# [WRITTEN REQUEST]
Retype the opening lines of the listing below, ending with the line that contains "return desc[k.rstrip('0123456789').replace('far', '')]", and leave out any pictures.
--------
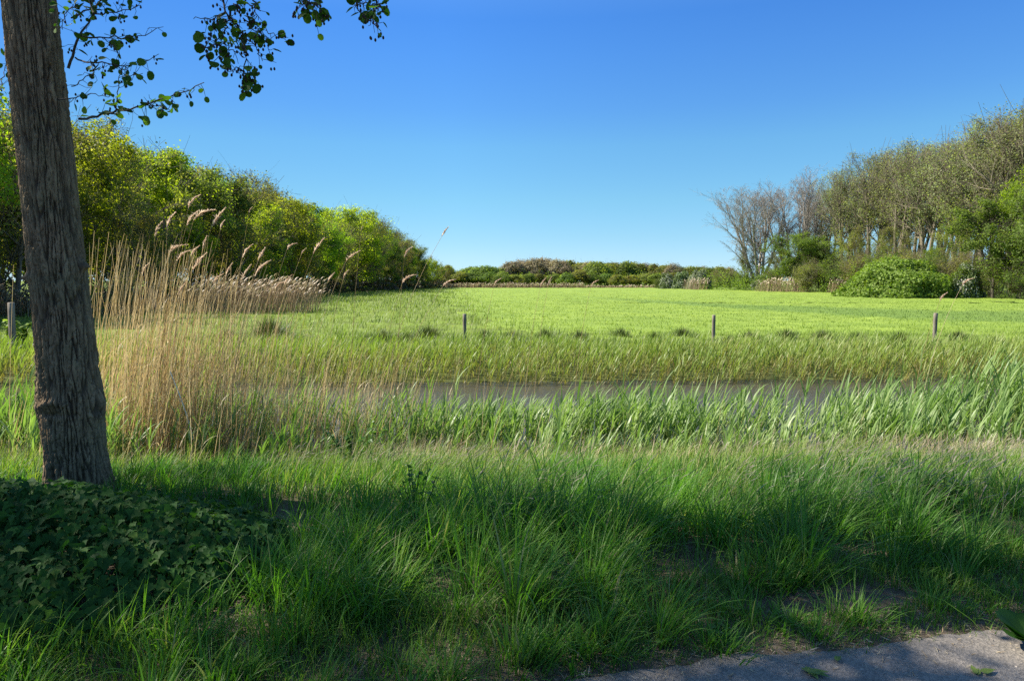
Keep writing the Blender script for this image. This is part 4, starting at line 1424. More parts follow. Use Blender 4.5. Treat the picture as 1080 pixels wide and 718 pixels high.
# left wood: skyline of the photo as px -> py
SKL = ([-60, 0, 60, 110, 150, 175, 200, 235, 262, 290, 303, 330, 352, 380, 405, 425, 440, 455, 468, 480], [70, 95, 120, 125, 140, 165, 165, 163, 178, 198, 212, 212, 224, 224, 232, 245, 262, 268, 280, 292])
rows = []
D = 34.0
row = 0
front = []
while D < 215:
    x = -29.5 - 1.5 * rng.random() + 11 * float(sm(85, 215, D))
    px = 540 + 720 * x / D
    front.append((x, D))
    D += 5.2 + 0.012 * D + rng.random() * 1.2
kinds_cycle = ['lime0', 'olive0', 'lime1', 'olive1', 'lime2', 'green0', 'olive0', 'lime0', 'green1', 'lime1', 'olive1']
desc = {'lime': 'bright lime-green tree', 'olive': 'thin twiggy olive tree', 'green': 'dense darker green tree', 'bud': 'brownish budding tree'}


def dk(k):
    return desc[k.rstrip('0123456789').replace('far', '')]


for q, (x, D) in enumerate(front):
    px = 540 + 720 * x / D
    kd = kinds_cycle[q % len(kinds_cycle)]
    hh = top_h(np.interp(px + 8, *SKL), D) * rng.uniform(0.82, 1.12)
    hh = min(max(hh, 6.5), 15.5)
    plant(kd, x, D, hh, f'{dk(kd)}, {ordinal(q)} from near end of left wood', 'tree', 'trees along the front of the left wood', wide=rng.uniform(0.9, 1.1))
# second and third rows, only their heads show above the front trees
for rw, dx in ((0, 6.5), (1, 13.0), (2, 20.0)):
    D = 36.0 + rw * 2
    q = 0
    while D < 205:
        x = -31 - dx - 2 * rng.random() + 11 * float(sm(85, 215, D))
        px = 540 + 720 * x / D
        if px > -420:
            kd = kinds_cycle[int(rng.integers(0, len(kinds_cycle)))]
            hh = top_h(np.interp(px + 6, *SKL), D) * rng.uniform(0.88, 0.99)
            hh = min(max(hh, 7.0), 17)
            plant(kd, x, D, hh, f'{dk(kd)} inside the left wood, behind its front trees' , 'tree', 'inner trees of the left wood')
        D += 7.5 + 0.02 * D + rng.random() * 2
# wide left part near the alder
for x, D, kd, hpy, lab in ((-36, 43, 'lime2', 105, 'tall lime-green tree showing left of the alder trunk'), (-33, 36, 'lime1', 150, 'lime-green tree low at the picture edge left of the alder'), (-24.8, 47, 'olive1', 205, 'low olive tree standing forward beside the dry reed bed')):
    plant(kd, x, D, top_h(hpy, D), lab, 'tree', 'trees along the front of the left wood')
# low shrubs under the left wood edge
sh_px = [(100, 34), (150, 40), (345, 95), (365, 110), (385, 125), (402, 145), (420, 150), (438, 170), (452, 190)]
for x, D, kd in ((-33, 30, 'lime0'), (-37, 26, 'olive0'), (-41, 32, 'green1'), (-45, 27, 'lime2')):
    plant(kd, x, D, 11 + rng.random() * 2, f'{dk(kd)} continuing the left wood beyond the picture edge', 'tree', 'trees continuing the left wood')
for q, (px, D) in enumerate(sh_px):
    x = (px - 540) / 720 * D
    plant('oliveshrub' if q % 2 else 'shrub', x - 1.0, D, 2.6 + rng.random(), f'low dark shrub, {ordinal(q)} from the near end under the left wood', 'shrub', 'shrubs under the left wood', wide=1.0)

# undergrowth along the foot of the left wood
n = 42000
y = 31 + 180 * rng.random(n) ** 1.5
x = -29.5 + rng.normal(0, 1.4, n) - 1.2 + 11 * sm(85, 215, y)
z = ground_z(x, y) + np.abs(rng.normal(0, 0.9, n))
pp = np.stack([x, y, z], 1)
k = fbm(pp * 0.5, 2) > -0.25
pp = pp[k]
nr = nrm(rng.normal(0, 1, (len(pp), 3)))
dr = np.cross(nr, rng.normal(0, 1, (len(pp), 3)))
MAT_UNDER = leaf_mat('undergrowth_leaf', [(0, (0.06, 0.05, 0.03)), (0.4, (0.10, 0.075, 0.045)), (0.6, (0.05, 0.08, 0.02)), (1, (0.10, 0.15, 0.03))], transl=0.3, patch=(0.12, 0.085, 0.055), pscale=0.25)
v, f, a = leaves(pp, nr, dr, 0.22 * np.clip(pp[:, 1] / 50, 0.8, 3), *DIAMOND)
tag(mk('undergrowth', v, f, MAT_UNDER, attrs=a), 'brown and green undergrowth along the foot of the left wood', 'undergrowth', kind='stuff')

# right wood
def rp(px, D):
    return (px - 540) / 720 * D


RW = [  # kind, px, D, top py, label, wide
    ('bare0', 800, 140, 196, 'leafless grey tree at the near corner of the right wood, leaning outwards', 1.25),
    ('bare1', 842, 138, 182, 'taller leafless grey tree just right of the corner one in the right wood', 1.2),
    ('tall0', 888, 128, 178, 'thin olive poplar next to the leafless trees', 0.9),
    ('tall1', 915, 120, 160, 'dark-stemmed poplar above the straw reed fringe', 0.95),
    ('tall2', 945, 112, 152, 'dark-stemmed poplar above the near end of the round bush', 0.95),
    ('tall0', 975, 104, 150, 'poplar rising behind the middle of the round bush', 0.95),
    ('tall1', 1003, 98, 146, 'poplar rising behind the far end of the round bush', 0.95),
    ('tall2', 1036, 92, 125, 'tall poplar left of the highest crown at the picture edge', 0.95),
    ('tall0', 1066, 86, 112, 'highest poplar of the right wood at the picture edge', 1.0),
    ('tall1', 1110, 82, 104, 'big poplar cut off by the picture edge above the green trees', 1.0),
    ('green0', 838, 124, 246, 'bushy green tree in front of the leafless trees', 1.5),
    ('green1', 866, 120, 255, 'second bushy green tree in front of the leafless trees, nearer the round bush', 1.4),
    ('olive1', 820, 128, 262, 'small olive tree at the foot of the leafless corner tree', 0.75),
    ('olive0', 783, 142, 262, 'thin grey-green tree at the outer corner of the right wood', 0.8),
    ('green0', 1046, 76, 212, 'large green tree with hanging boughs right of the round bush', 1.15),
    ('green1', 1085, 72, 195, 'large green tree cut by the picture edge', 1.2),
    ('lime1', 983, 92, 262, 'small yellow-green tree just above the round bush', 0.7),
    ('olive1', 905, 112, 240, 'olive sapling thicket left of the round bush', 0.8),
    ('olive0', 935, 106, 240, 'olive tree behind the near shoulder of the round bush', 0.8),
    ('olive1', 1010, 90, 232, 'olive tree between the round bush and the large green trees', 0.8),
    ('lime0', 1075, 74, 170, 'bright green crown high at the picture edge', 0.55),
]
for kd, px, D, py, lab, wd_ in RW:
    plant(kd, rp(px, D), D, top_h(py, D), lab, 'tree', 'trees of the right wood', wide=wd_)
for q, (px, D, py) in enumerate([(870, 150, 195), (900, 146, 182), (930, 138, 168), (962, 130, 160), (992, 122, 156), (1022, 114, 146), (1052, 106, 128), (1090, 100, 118), (1130, 96, 110)]):
    plant('tall%d' % (q % 3), rp(px, D), D, top_h(py, D) * 0.97, 'poplar half hidden in the depth of the right wood', 'tree', 'inner trees of the right wood', wide=0.95)
for q, (px, D, ht, kd) in enumerate([(815, 132, 6, 'shrub'), (850, 116, 5.5, 'oliveshrub'), (880, 113, 6.5, 'shrub'), (905, 106, 6.5, 'oliveshrub'), (930, 98, 7, 'shrub'), (958, 94, 6.5, 'oliveshrub'), (985, 88, 6.5, 'shrub'),
                                      (1012, 84, 6.0, 'oliveshrub'), (1040, 80, 5.5, 'shrub'), (1070, 75, 5.0, 'oliveshrub'), (1095, 70, 5.0, 'shrub'), (868, 140, 9, 'oliveshrub'), (900, 130, 9, 'shrub'), (940, 118, 9, 'oliveshrub'), (975, 112, 8, 'shrub')]):
    plant(kd, rp(px, D), D, ht, f'{"leafy green" if kd == "shrub" else "thin olive"} shrub filling the foot of the right wood, {ordinal(q)} from its far corner', 'shrub', 'shrubs under the right wood', wide=1.1)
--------
# [ANSWER TO THE PROBLEM]
Keep writing the Blender script for this image. This is part 4, starting at line 1424. More parts follow. Use Blender 4.5. Treat the picture as 1080 pixels wide and 718 pixels high.
# left wood: skyline of the photo as px -> py
SKL = ([-60, 0, 60, 110, 150, 175, 200, 235, 262, 290, 303, 330, 352, 380, 405, 425, 440, 455, 468, 480], [70, 95, 120, 125, 140, 165, 165, 163, 178, 198, 212, 212, 224, 224, 232, 245, 262, 268, 280, 292])
rows = []
D = 34.0
row = 0
front = []
while D < 215:
    x = -29.5 - 1.5 * rng.random() + 11 * float(sm(85, 215, D))
    px = 540 + 720 * x / D
    front.append((x, D))
    D += 5.2 + 0.012 * D + rng.random() * 1.2
kinds_cycle = ['lime0', 'olive0', 'lime1', 'olive1', 'lime2', 'green0', 'olive0', 'lime0', 'green1', 'lime1', 'olive1']
desc = {'lime': 'bright lime-green tree', 'olive': 'thin twiggy olive tree', 'green': 'dense darker green tree', 'bud': 'brownish budding tree'}


def dk(k):
    return desc[k.rstrip('0123456789').replace('far', '')]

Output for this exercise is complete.